During the conversion of a PDA to CFG, especially when creating the production rules, there will be two cases happening, which will results in two forms of production rules.

Source: https://youtu.be/DjbukiTf-48?si=c0Gg0_hqgheTv4dC&t=586

Case 1 will occur when there are more than two states, let's denote the beginning and the end as states $p$ and $q$. The state $p$ accept some input, such as "a", and a symbol (call this "z") will be pushed onto the stack. The state $q$ accept input "b" and will eventually pop the "z".

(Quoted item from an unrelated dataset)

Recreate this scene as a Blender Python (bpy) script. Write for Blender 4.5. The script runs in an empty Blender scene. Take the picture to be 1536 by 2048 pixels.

During the transition, denoted by non-terminal $A_{pq}$, we must have generated some string. It will be in the form of "a...b", because we started with "a" and ended "b" from the input of state $p$ and $q$.

The states between them, denote them as $r$ and $s$, where $A_{rs}$ represent the string generated from transitioning from state $r$ to $s$. Keep in mind that during these transitions, "z" will stay in the stack.

The production rule for this particular case will be in the form of $A_{pq} \rightarrow aA_{rs}b$. In other words, transitioning from state $p$ to $q$ will generate a string that starts and ends with terminals that are the same as the input of states $p$ and $q$, as well as the string generated by the state transition between them, which is located in the middle.

Source: https://youtu.be/DjbukiTf-48?si=7xcOPszJWzK91F--&t=651

The case 2 happens when we encounter a state that pushes something to the stack, let's call this "w". Then, at some point during the middle of state transition, the "w" gets popped. Afterwards, different symbol, such as "p" get pushed.

If we call the state where the removal of "w" take place as "r", then the production rule for this case will be in the form of $A_{pq} \rightarrow A_{pr}A_{rq}$. This is because during the transition from $p$ to $q$, there will be addition and removal of symbols to and from the stack that will obviously pass to $r$. Different string will be formed before and after $r$.

tip

Other thing to note, a self-loop transition that doesn't consume any input symbols and without making any changes to the stack will be in form of $A_{pp} \rightarrow \epsilon$.